Boston: A federal judge in Boston said Friday he would take under advisement a request from 18 state attorneys general to block President Donald Trump’s executive order ending birthright citizenship for children of parents who are in the U.S. illegally.
U.S. District Judge Leo Sorokin was the third federal judge this week to hear arguments in lawsuits challenging the order. It was unclear when Sorokin, appointed by former President Barack Obama, would issue a decision, but it was not expected Friday.
The attorneys general, along with the cities of San Francisco and Washington, urged Sorokin to issue a preliminary injunction.
“Millions of Americans who were born to immigrant parents and hundreds of millions can trace their citizenship back to immigrant ancestors — ancestors who built our country and fueled our economy under the protections of the 14th Amendment of the United States Constitution,” said Massachusetts Attorney General Andrea Campbell, joined by attorneys general from Connecticut and New Jersey, ahead of the hearing. “The president cannot change the Constitution with a sharpie or a sham executive order.”
Two other federal judges have already blocked Trump’s order this week. A Maryland judge issued a nationwide pause in a lawsuit brought by immigrant-rights groups and expectant mothers, while a Seattle judge, ruling in a separate case, criticized the administration’s approach to the Constitution, saying Trump was attempting to change it via executive order.
Another challenge, brought by the American Civil Liberties Union, is set to go before a federal judge in New Hampshire on Monday.
Plaintiffs in the Boston case argue that birthright citizenship is “enshrined in the Constitution” and that Trump lacks the authority to issue the order, calling it a “flagrantly unlawful attempt to strip hundreds of thousands of American-born children of their citizenship based on their parentage.”
They also contend that the order would cost states critical funding needed for essential services, including foster care, health care for low-income children, and early interventions for infants, toddlers, and students with disabilities.
“This is a case about children born in the United States,” Shankar Duraiswamy, deputy solicitor general for New Jersey, told the court.
“The executive branch has no power to take away their constitutional rights to birthright citizenship because they believe it will disincentivize unlawful entry than they have the power to take away First Amendment rights, their due process rights or equal protection rights.”
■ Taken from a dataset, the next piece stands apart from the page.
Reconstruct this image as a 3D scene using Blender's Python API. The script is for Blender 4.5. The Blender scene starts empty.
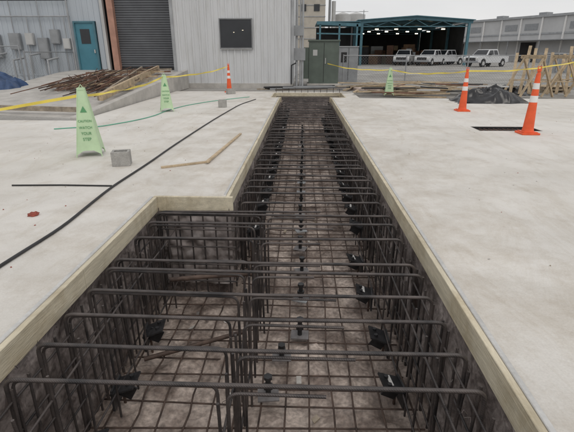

Eric Hamilton, representing the Department of Justice, argued that the states challenging the order were “misreading” the 14th Amendment.
The Trump administration contends that children of noncitizens are not “subject to the jurisdiction” of the U.S. and therefore do not qualify for birthright citizenship.
Sorokin questioned the order’s potential effects, including whether it would apply retroactively and how impacted individuals would be identified.
At the center of the lawsuits is the 14th Amendment, ratified in 1868 after the Civil War and the Dred Scott Supreme Court decision, which ruled that Scott, an enslaved man, was not a citizen despite living in a state where slavery was outlawed.
Attorneys for the states argue that the amendment has been interpreted to grant birthright citizenship since its adoption, particularly in the 1898 Supreme Court case United States v. Wong Kim Ark. That decision held that the only exceptions to birthright citizenship were children of diplomats, enemies present in the U.S. during occupation, those born on foreign ships, and children of sovereign Native American tribes.